Поза и имидж автора, все эти разноцветные пузыри из словосочетаний «конец русского постмодерна», «судьбы русского космизма» и проч., хорошо идущих на интеллектуальном рынке, так же как и жеманные пафосности типа «поэт в России больше чем поэт», не срабатывают. Читают для себя. И проверка этим чтением будет пожестче любых поэтических и прочих презентационных ристалищ.

Вот предлагаемый дискурс этих «чтений».

Циник или мизантроп?

Виктор Пелевин. Empire V. М.: Эксмо, 2006

Имея опыт чтения «Священной книги оборотня», первые «сюжетные» главы с похищением героя и посвящение его в вампира я читал терпеливо, потому как написано, скажем так, вяловато, и я читал с ожиданием собственно начала романа. С чтением «Священной книги оборотня» было когда-то так же – «ударное» начало с московскими приключениями древнекитайской Лисы (она же – современная Лолита, валютная проститутка), то есть секс, быт «путан», тайны ФСБ, подсвеченные образом из мифологии и даже как бы восточной философией – все эти пикантности и волнительности оказались только поводом для философски-публицистического эссе, в которое постепенно развернулся роман и наличие которого, собственно, и сделало тот роман чтением. Поэтому, повторяю, про молодого человека, вступающего в мир вампиров, я читал терпеливо. Единственное, что интриговало, так это вопрос, как и что развернет в качестве основного сюжета автор, изначально усложнивший свою задачу выбором в герои вампира.

В предыдущих текстах («Оборотне» и «Шлеме минотавра») Пелевин использовал образы с несравненно большей культурной традицией и смысловым наполнением, образы, претендующие на статус неких мифологем.

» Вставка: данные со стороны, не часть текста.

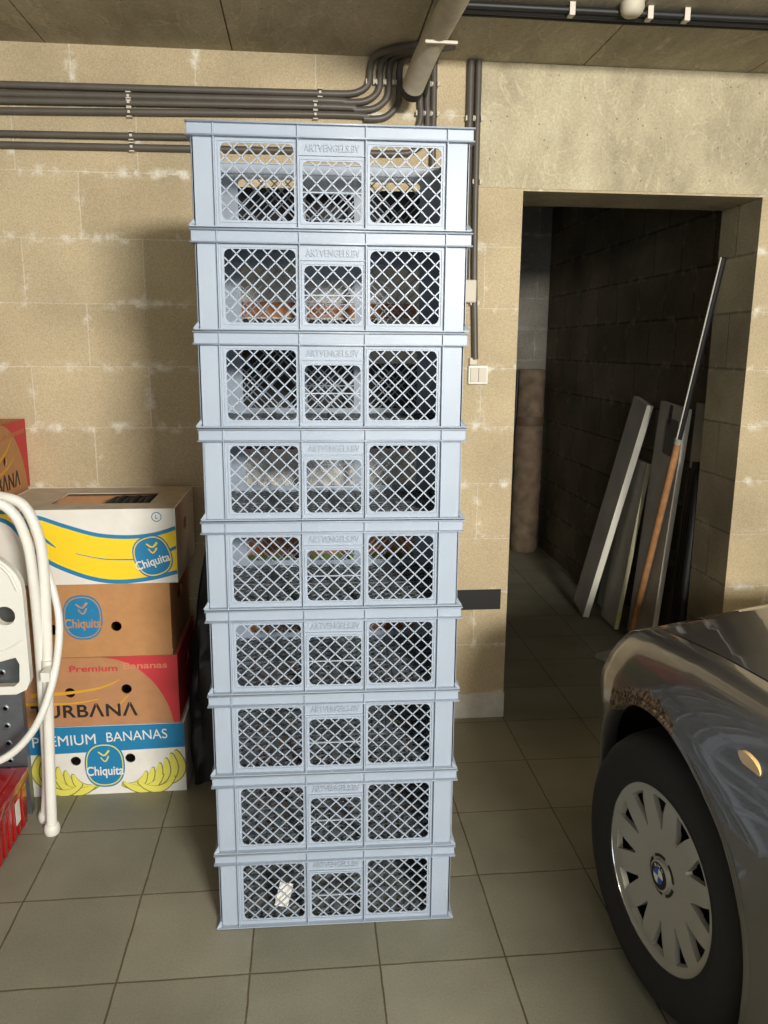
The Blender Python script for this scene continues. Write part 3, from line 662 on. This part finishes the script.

Ну а вампиры, особенно после всех этих «Дневных…» и «Ночных дозоров», воспринимаются нынешним читателем как откровенный китч, для такого писателя, как Пелевин, это, можно сказать, пустыня.

Как и ожидалось, основной сюжет романа обозначился там, где авантюрно-приключенческое повествование начало переходить в «платоновский дискурс», в диалоги вампира-ученика и его учителей, а беллетристическая составная текста – отходить на второй план: сюжет и образы уже не рождали, а только иллюстрировали сформулированные в диалогах мысли.